Hi there,
IIRC there has been speculation that using the gettext object files (.mo files) for storing translations instead of the database would be a lot faster. Unfortunately, I can not confirm this. It seems to be somewhat faster but not that much that I'd consider the inclusion of such a feature worthwhile. The configuration is rather awkward and error prone.
Cheers, Gerhard
Gerhard Killesreiter wrote:
IIRC there has been speculation that using the gettext object files (.mo files) for storing translations instead of the database would be a lot faster. Unfortunately, I can not confirm this. It seems to be somewhat faster but not that much that I'd consider the inclusion of such a feature worthwhile. The configuration is rather awkward and error prone.

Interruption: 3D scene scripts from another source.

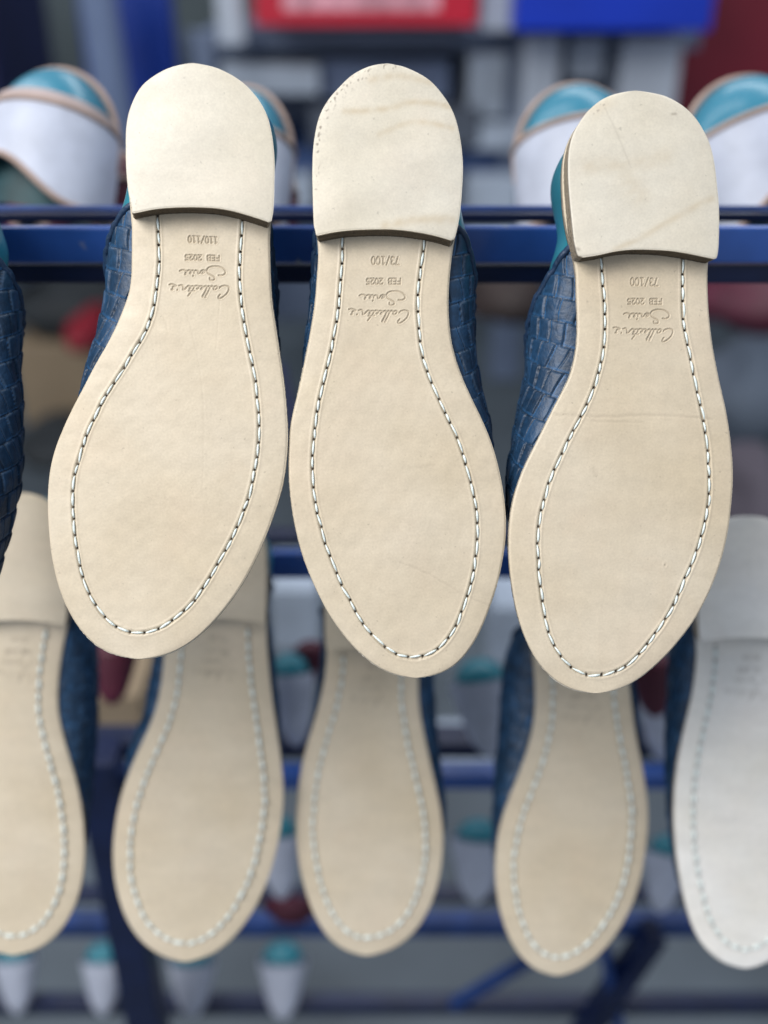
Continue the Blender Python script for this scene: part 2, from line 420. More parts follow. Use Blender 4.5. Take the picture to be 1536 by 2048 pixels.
    def chf(ch):
        vv = np.maximum.accumulate(-ch[:, 1]+np.arange(len(ch))*1e-9); return lambda q: np.interp(-q, vv, ch[:, 0])
    hL, hR = chf(lch), chf(rch)
    nh = 220 if hi else 60; e = np.linspace(0, 1, nh)
    rows = v1-(v1-v0)*(e**2/(e+.12)*1.12); rows[0] = v1-1e-5
    rowsw = v1-(rows-v1)*-1
    nch = 220 if hi else 60; s = np.linspace(-1, 1, nch)
    l_, r_ = hL(rows), hR(rows)
    l_[-3:] += np.array([0, .0003, .0009]); r_[-3:] -= np.array([0, .0003, .0009])
    U = ((l_+r_)/2)[:, None]+((r_-l_)/2)[:, None]*s[None]
    q = ((v1-rows)/(v1-v0))[:, None]
    Bv = np.interp(U, bot[:, 0], bot[:, 1])
    Vv = rows[:, None]+(Bv-v0)*q**2.2
    X = np.stack([U.ravel(), Vv.ravel()], 1)
    edge = np.minimum((1-np.abs(s))[None]*((r_-l_)/2)[:, None], (Vv-Bv))
    wv = hh-.0003*np.clip(1-edge/.0007, 0, 1)**2-.0012*(np.abs(s)[None]**4)*np.ones((nh, 1))+.0002*wobble(U, Vv, .04, seed+5)
    # crown of the rim
    stn = np.zeros(len(X)); mk = np.zeros(len(X))
    for pts, wid, amt in heel_stains:
        qq = catmull(fr.uv(pts, hh), False, 8); dd = seg_dist(X, qq[:-1], qq[1:])
        n_ = .5+.5*wobble(X[:, 0], X[:, 1], .007, seed+9)
        stn = np.maximum(stn, amt*np.exp(-(dd/wid)**2)*np.clip(.55+.45*n_, 0, 1))
    for pts, wid, amt in heel_marks:
        qq = catmull(fr.uv(pts, hh), False, 8); dd = seg_dist(X, qq[:-1], qq[1:])
        n_ = wobble(X[:, 0], X[:, 1], .0024, seed+11, 16)
        mk = np.maximum(mk, amt*np.exp(-(dd/wid)**2)*(sstep(n_, .5, 1.2) if wid > .001 else 1))
    nV = nh*nch; idx = np.arange(nV).reshape(nh, nch)
    V = np.column_stack([X, wv.ravel()])
    loop = np.r_[idx[:, 0], idx[-1, 1:-1], idx[::-1, -1], idx[0, -2:0:-1]]; nl = len(loop)
    P2 = V[loop]
    # base loop of the heel, seen through the same lens geometry measured from the photograph
    pxl = np.column_stack([(P2[:, 0]+(fr.px0-768)/F*D)/(D-hh)*F+768, -(P2[:, 1]-(fr.py0-1024)/F*D)/(D-hh)*F+1024])
    bs = tobase(pxl, -2.0); bs = fr.uv(bs, 0)
    def lay(f, w_): return np.column_stack([P2[:, :2]*(1-f)+bs*f, np.full(nl, w_)+(P2[:, 2]-hh)*(1-f)])
    fc = grid_faces(nh, nch, True)
    l1 = lay(.10, hh-.0011); a_ = np.arange(nV, nV+nl)
    hroot = None
    levels = np.r_[np.linspace(.14, 1.0, 7)]
    HV = [lay(.10, hh-.0011)]; HF = []; HM = []; cur = np.arange(nl); b_ = nl
    isbreast = np.zeros(nl); isbreast[nh-1:nh+nch-2] = 1
    for f in levels:
        r_n = rng.normal(0, .00008 if hi else 0, (nl, 2))
        ring3 = lay(f, hh*(1-f)-(.0004 if f == 1 else 0)); ring3[:, :2] += r_n
        HV.append(ring3); new = np.arange(b_, b_+nl)
        HF.append(np.stack([cur, np.roll(cur, -1), np.roll(new, -1), new], 1)); HM.append(1-isbreast); cur = new; b_ += nl
    # lid under the top piece
    lcol, rcol = np.arange(nh), np.arange(nh+nch-2, nh+nch-2+nh)[::-1]
    heel = mesh_obj('heel', np.vstack(HV), np.vstack(HF), None, root, False, None, [M_breast, M_hside], np.concatenate(HM))
    z0 = np.zeros(nl)
    mesh_obj('top_piece', np.vstack([V, l1]), np.vstack([fc, np.stack([loop, np.roll(loop, -1), np.roll(a_, -1), a_], 1)]), mtop, heel, True,
             {'stain': np.r_[stn, z0], 'mark': np.r_[mk, z0], 'hole': np.zeros(nV+nl)})
    # ---------------- woven upper and the last inside it
    vbre = fr.uv(hb)[:, 1].mean()
    def bulge(lst, side):
        f = Lf if side < 0 else Rf
        kv = []
        for p in lst:
            q_ = fr.uv([p], -.030)[0]; kv.append((q_[1], (f(q_[1])-q_[0])*(1 if side < 0 else -1)))
        lo = min([k[0] for k in kv]+[vbre-.02])
        kv += [(vt, -.002), (vt-.03, .0035)]
        kv += [(min(lo-.03, vb+.10), -.006), (vb+.03, -.007), (vb, -.007)]
        kv = sorted(kv); kx = np.array([k[0] for k in kv]); ky = np.array([k[1] for k in kv])
        return lambda v: np.interp(v, kx, ky)
    bL, bR = bulge(bulL, -1), bulge(bulR, 1)
    # smooth them
    vv = np.linspace(vb, vt, 400)
    def sm(f):
        y = f(vv); k = np.exp(-(np.arange(-30, 31)/12.)**2); k /= k.sum(); y = np.convolve(np.pad(y, 30, 'edge'), k, 'valid'); return lambda v: np.interp(v, vv, y)
    bL, bR = sm(bL), sm(bR)
    Lsm = sm(Lf); Rsm = sm(Rf)
    hgt_k = [(vb, .018), (vb+.02, .034), (vb+.08, .045), (vb+.15, .062), (vt-.06, .078), (vt, .080)]
    Hf = lambda v: np.interp(v, [k[0] for k in hgt_k], [k[1] for k in hgt_k])
    def shell(S, Vq, inset):
        Le, Re = Lf(Vq)+.0022+inset*.7, Rf(Vq)-.0022-inset*.7
        BL, BR = Lf(Vq)-bL(Vq)+inset, Rf(Vq)+bR(Vq)-inset
        wd = Re-Le; pinch = np.clip(wd/.02, .0, 1); 
        BL = np.minimum(BL, (Le+Re)/2-.0003); BR = np.maximum(BR, (Le+Re)/2+.0003)
        H = Hf(Vq)*(.25+.75*pinch**.5)-inset; q1 = .0045; q2 = np.minimum(.026, H*.55)
        u = np.zeros_like(S); z = np.zeros_like(S)
        a = np.clip(S/.14, 0, 1)*np.pi/2; m1 = S < .14
        u = np.where(m1, Le+(BL-Le)*np.sin(a), u); z = np.where(m1, -q1-(q2-q1)*(1-np.cos(a)), z)
        a = np.clip((1-S)/.14, 0, 1)*np.pi/2; m2 = S > .86
        u = np.where(m2, Re+(BR-Re)*np.sin(a), u); z = np.where(m2, -q1-(q2-q1)*(1-np.cos(a)), z)
        b = np.clip((S-.14)/.72, 0, 1)*np.pi; m3 = ~(m1 | m2); C_ = (BL+BR)/2; Wd = (BR-BL)/2
        u = np.where(m3, C_-Wd*np.cos(b)*1.0, u); z = np.where(m3, -q2-(H-q2)*np.sin(b)**.85, z)
        return u, z
    ns_, nt_ = (420, 420) if hi else (150, 150)
    sg = np.linspace(0, 1, ns_); tg = np.linspace(0, 1, nt_)
    S, T_ = np.meshgrid(sg, tg)
    vst = vbre+(.004 if hi else .030)
    z_guess = shell(sg, np.full(ns_, vst-.03), 0)[1]
    vstart = np.maximum(vst-topk*np.abs(z_guess+.0045), vb+.10)
    tt = 1-(1-T_)**1.15
    Vq = vstart[None]+(vb+.004-vstart[None])*tt
    u, z = shell(S, Vq, 0)
    # weave relief along the normal
    G = np.stack([u, Vq, z], -1)
    du = np.gradient(G, axis=1); dt = np.gradient(G, axis=0); nm = np.cross(du, dt); nm /= np.linalg.norm(nm, axis=2)[..., None]+1e-12
    arc = np.cumsum(np.linalg.norm(du, axis=2), axis=1)
    arc = arc-arc[:, :1]; arcR = arc[:, -1:]-arc
    cell = .0100 if hi else .009
    aa = np.where(S < .5, arc, -arcR); sgn = np.where(S < .5, 1., -1.)
    ph = .33
    A_ = np.abs(aa); warp = .0012*np.sin(Vq*95+A_*60+seed)+.0008*np.sin(Vq*210-A_*130)
    qq = (Vq*math.cos(ph)-(A_+warp)*math.sin(ph)*.8)/(cell*1.12); cj = np.floor(qq); fq = (qq-cj-.5)*2
    pp = (A_*math.cos(ph)+Vq*math.sin(ph)*.75+warp)/(cell*.92)+.5*cj+.10*np.sin(cj*5.3+seed); ci = np.floor(pp); fp = (pp-ci-.5)*2
    over = (ci % 2) == 0
    prof = (1-np.abs(fp)**18)*(1-np.abs(fq)**22)
    hgt = prof*(.72+np.where(over, .18, -.06)+.20*fq-.16*fp+np.where(over, .12*np.cos(fq*1.5), -.05*np.cos(fq*1.5)))
    nm = np.where(np.isnan(nm), 0, nm)
    n_out = nm if (nm[:, ns_//2, 2].mean() < 0) else -nm
    hsh = np.abs(np.sin(ci*12.9898+cj*78.233+seed)*43758.5453) % 1
    worn = np.clip((fp-.74)/.08, 0, 1)*np.clip((.94-fp)/.05, 0, 1)*(hsh > .3)+np.clip((-.76-fq)/.06, 0, 1)*np.clip((.93+fq)/.05, 0, 1)*(hsh < .75)
    tone = (.70+.60*hsh+1.6*np.clip(worn, 0, 1))*np.where(prof < .5, .5, 1)
    amp = .0014
    G = G+n_out*((hgt-.55)*amp)[..., None]
    upper = mesh_obj('upper', G.reshape(-1, 3), grid_faces(nt_, ns_), M_woven, root, True, {'tone': tone})
    if True:
        pth = G[0][::max(1, ns_//110)]+np.array([0, .0006, 0])
        bv, bf = tube(pth, .0017, 7)
        mesh_obj('topline_binding', bv, bf, M_bind, upper)
    # last
    lt = thing('shoe_last', last_label, 'shoe last', fr.loc, CAMROT, 'teal shoe lasts holding the blue mules')
    nsl, ntl = (110, 130) if hi else (60, 70)
    S, T_ = np.meshgrid(np.linspace(0, 1, nsl), np.linspace(0, 1, ntl))
    tt = (1-np.cos(T_*np.pi))/2
    Vq = (vt-.0015)+(vb+.012-vt)*tt
    u, z = shell(S, Vq, .0020+.0030*sstep(vbre+.004-Vq, 0, .02))
    rnd = np.clip((vt-Vq)/.02, 0, 1); z = np.where(z < -.03, -.03+(z+.03)*(.55+.45*rnd**.5), z)
    mesh_obj('last_body', np.stack([u, Vq, z], -1).reshape(-1, 3), grid_faces(ntl, nsl), last_mat or M_last, lt)
    # cone block that hooks over the rails
    cu = (Lf(vt-.045)+Rf(vt-.045))/2; cv = vt-.05
    CV = []; 
    for zz, wx, wy in ((-.06, .024, .036), (-.085, .020, .034), (-.108, .017, .031), (-.112, .014, .028)):
        for k in range(20):
            a = 2*math.pi*k/20; CV.append((cu+wx*math.cos(a), cv+wy*math.sin(a), zz))
    CF = [(r*20+k, r*20+(k+1) % 20, (r+1)*20+(k+1) % 20, (r+1)*20+k) for r in range(3) for k in range(20)]+[tuple(range(60, 80))]
    mesh_obj('cone', CV, CF, last_mat or M_last, lt)
    return root

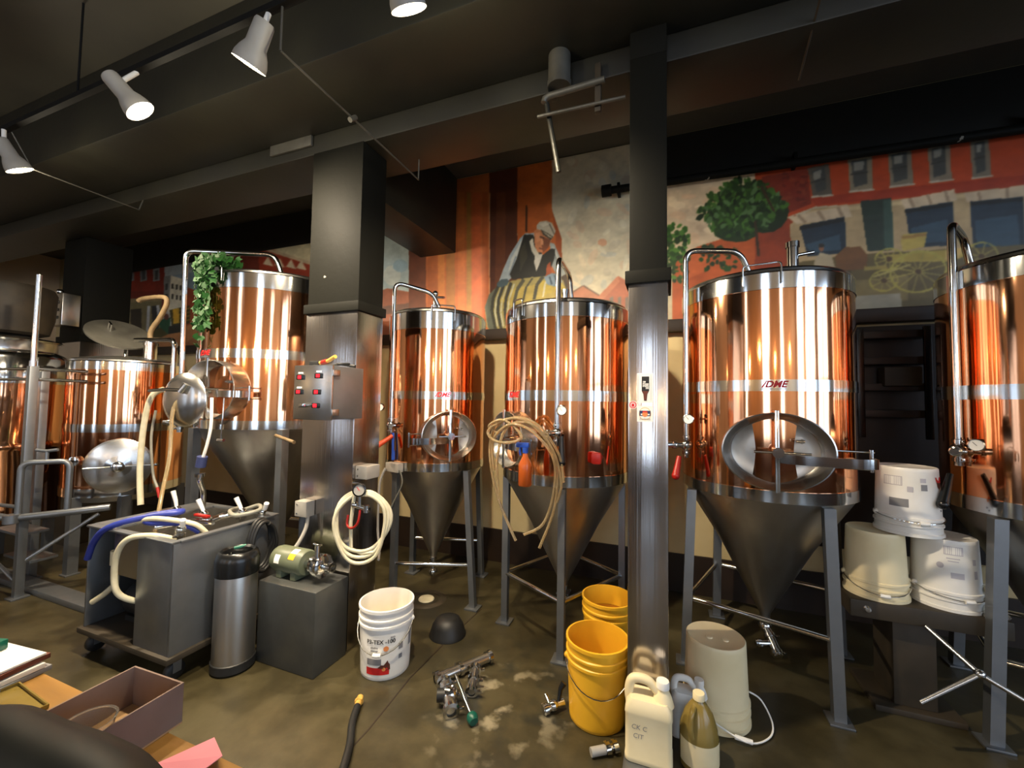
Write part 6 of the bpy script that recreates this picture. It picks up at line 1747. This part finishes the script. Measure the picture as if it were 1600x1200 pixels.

If this requires the gettext module turned on in PHP, then what is the point? Push the database based translation support into contrib and support a mo file based engine in core? Or add a t() API? :) Requiring the gettext extension without an alternative is IMHO not an option. Providing a significantly more efficient but PHP configuration dependent engine could be a good idea though.
Goba
Gabor Hojtsy wrote:
Gerhard Killesreiter wrote:
IIRC there has been speculation that using the gettext object files (.mo files) for storing translations instead of the database would be a lot faster. Unfortunately, I can not confirm this. It seems to be somewhat faster but not that much that I'd consider the inclusion of such a feature worthwhile. The configuration is rather awkward and error prone.
If this requires the gettext module turned on in PHP, then what is the point?
The point would have been to support the gettext stuff as well as the native Drupal db cache.
Push the database based translation support into contrib and support a mo file based engine in core?
Support .mo files through gettext extension in core.
Or add a t() API? :) Requiring the gettext extension without an alternative is IMHO not an option.
I've never proposed that.
Providing a significantly more efficient but PHP configuration dependent engine could be a good idea though.
That was the idea, but apparently the efficiency gain isn't all that big.